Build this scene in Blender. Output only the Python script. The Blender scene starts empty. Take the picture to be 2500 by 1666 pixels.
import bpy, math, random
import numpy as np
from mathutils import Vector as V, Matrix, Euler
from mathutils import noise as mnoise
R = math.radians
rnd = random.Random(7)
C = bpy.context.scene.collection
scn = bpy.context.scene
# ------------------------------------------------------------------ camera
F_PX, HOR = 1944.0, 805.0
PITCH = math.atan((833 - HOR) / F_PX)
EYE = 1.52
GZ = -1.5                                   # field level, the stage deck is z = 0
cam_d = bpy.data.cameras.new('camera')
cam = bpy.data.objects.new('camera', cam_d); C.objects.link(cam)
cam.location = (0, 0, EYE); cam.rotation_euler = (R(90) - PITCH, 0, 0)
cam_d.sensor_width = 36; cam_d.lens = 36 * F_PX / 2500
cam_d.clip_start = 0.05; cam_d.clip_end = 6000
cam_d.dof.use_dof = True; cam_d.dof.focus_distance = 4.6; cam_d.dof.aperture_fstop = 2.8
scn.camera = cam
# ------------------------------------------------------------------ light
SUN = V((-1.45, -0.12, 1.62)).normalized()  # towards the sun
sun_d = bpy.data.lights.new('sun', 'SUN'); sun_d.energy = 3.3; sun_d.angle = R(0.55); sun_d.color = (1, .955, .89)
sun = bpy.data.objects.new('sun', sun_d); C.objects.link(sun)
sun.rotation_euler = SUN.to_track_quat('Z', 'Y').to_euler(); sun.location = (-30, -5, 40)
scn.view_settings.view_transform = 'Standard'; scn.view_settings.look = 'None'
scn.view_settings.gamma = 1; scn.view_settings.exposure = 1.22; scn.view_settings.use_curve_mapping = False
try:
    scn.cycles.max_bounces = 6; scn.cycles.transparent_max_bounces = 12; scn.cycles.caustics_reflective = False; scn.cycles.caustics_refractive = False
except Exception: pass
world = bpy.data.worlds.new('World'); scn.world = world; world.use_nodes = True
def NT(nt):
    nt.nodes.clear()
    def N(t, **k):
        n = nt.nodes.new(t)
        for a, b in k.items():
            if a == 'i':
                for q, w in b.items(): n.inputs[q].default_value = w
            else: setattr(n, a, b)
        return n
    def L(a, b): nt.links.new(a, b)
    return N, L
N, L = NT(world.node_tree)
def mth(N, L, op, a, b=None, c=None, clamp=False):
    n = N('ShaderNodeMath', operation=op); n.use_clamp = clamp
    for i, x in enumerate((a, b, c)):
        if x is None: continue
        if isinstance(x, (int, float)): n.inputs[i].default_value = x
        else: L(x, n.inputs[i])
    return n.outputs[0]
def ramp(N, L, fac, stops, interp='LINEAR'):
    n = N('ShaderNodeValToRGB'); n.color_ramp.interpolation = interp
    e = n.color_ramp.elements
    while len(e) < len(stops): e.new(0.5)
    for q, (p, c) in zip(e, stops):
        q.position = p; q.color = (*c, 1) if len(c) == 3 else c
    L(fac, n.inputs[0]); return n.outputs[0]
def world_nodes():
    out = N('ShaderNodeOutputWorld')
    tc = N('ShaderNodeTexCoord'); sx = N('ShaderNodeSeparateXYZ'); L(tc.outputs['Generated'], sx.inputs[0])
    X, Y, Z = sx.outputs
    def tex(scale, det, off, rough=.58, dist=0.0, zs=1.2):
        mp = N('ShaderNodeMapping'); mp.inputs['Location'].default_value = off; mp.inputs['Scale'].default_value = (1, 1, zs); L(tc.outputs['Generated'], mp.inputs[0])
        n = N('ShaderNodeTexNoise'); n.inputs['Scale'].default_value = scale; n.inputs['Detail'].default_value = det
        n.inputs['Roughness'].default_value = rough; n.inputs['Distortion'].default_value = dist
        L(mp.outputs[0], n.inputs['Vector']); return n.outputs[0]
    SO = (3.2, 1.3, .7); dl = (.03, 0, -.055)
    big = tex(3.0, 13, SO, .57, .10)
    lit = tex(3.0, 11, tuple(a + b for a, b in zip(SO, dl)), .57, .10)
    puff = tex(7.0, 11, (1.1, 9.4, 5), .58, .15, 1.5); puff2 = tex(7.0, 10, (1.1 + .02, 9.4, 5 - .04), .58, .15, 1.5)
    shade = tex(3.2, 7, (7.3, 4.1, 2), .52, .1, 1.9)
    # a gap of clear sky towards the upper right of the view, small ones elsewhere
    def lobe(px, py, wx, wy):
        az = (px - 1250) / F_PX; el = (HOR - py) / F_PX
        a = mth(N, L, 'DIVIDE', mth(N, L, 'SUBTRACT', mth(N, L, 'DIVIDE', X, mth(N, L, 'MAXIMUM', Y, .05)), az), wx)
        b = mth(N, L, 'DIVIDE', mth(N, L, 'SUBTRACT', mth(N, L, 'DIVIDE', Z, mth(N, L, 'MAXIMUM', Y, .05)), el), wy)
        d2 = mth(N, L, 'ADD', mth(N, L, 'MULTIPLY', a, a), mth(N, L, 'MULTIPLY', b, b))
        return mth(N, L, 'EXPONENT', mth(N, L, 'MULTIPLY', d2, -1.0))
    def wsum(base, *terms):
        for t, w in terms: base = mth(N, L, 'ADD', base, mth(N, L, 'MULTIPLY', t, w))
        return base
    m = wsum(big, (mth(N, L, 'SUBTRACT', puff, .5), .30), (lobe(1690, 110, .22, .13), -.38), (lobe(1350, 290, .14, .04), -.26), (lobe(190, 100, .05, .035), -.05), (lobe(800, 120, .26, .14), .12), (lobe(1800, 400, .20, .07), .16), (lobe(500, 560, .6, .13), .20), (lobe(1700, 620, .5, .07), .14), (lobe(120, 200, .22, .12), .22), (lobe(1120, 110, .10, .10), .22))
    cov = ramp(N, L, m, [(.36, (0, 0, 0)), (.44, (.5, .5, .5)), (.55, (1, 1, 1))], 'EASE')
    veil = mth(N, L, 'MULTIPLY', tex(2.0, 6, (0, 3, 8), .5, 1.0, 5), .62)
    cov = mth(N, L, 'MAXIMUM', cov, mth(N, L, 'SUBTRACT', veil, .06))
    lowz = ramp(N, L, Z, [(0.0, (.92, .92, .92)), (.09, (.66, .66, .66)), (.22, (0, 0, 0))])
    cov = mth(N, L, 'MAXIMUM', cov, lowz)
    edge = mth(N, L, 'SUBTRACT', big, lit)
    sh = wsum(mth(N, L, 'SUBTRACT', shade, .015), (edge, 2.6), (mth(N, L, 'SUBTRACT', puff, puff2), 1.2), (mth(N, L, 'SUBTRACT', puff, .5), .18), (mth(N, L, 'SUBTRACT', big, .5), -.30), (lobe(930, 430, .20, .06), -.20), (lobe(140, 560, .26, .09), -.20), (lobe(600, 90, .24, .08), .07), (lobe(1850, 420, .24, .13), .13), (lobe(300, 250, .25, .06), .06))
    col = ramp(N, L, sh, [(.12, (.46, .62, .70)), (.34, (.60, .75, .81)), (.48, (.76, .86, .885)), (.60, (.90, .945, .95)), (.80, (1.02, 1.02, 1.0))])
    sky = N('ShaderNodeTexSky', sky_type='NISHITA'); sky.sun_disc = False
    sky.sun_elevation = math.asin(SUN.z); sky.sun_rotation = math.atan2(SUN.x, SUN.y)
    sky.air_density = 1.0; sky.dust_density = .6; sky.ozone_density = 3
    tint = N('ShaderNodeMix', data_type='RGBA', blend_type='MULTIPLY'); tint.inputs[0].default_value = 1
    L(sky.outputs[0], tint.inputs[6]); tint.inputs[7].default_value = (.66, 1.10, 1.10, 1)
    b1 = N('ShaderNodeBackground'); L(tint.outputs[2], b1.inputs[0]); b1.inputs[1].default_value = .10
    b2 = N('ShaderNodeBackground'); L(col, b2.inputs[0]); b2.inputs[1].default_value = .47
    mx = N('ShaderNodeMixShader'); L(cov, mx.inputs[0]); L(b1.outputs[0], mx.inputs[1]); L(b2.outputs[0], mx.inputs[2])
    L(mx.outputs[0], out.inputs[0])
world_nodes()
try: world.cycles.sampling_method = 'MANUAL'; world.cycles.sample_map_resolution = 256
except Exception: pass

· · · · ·

Copy all lines from the material that contain "scene".

Build this scene in Blender. Output only the Python script. The Blender scene starts empty. Take the picture to be 2500 by 1666 pixels.
C = bpy.context.scene.collection
scn = bpy.context.scene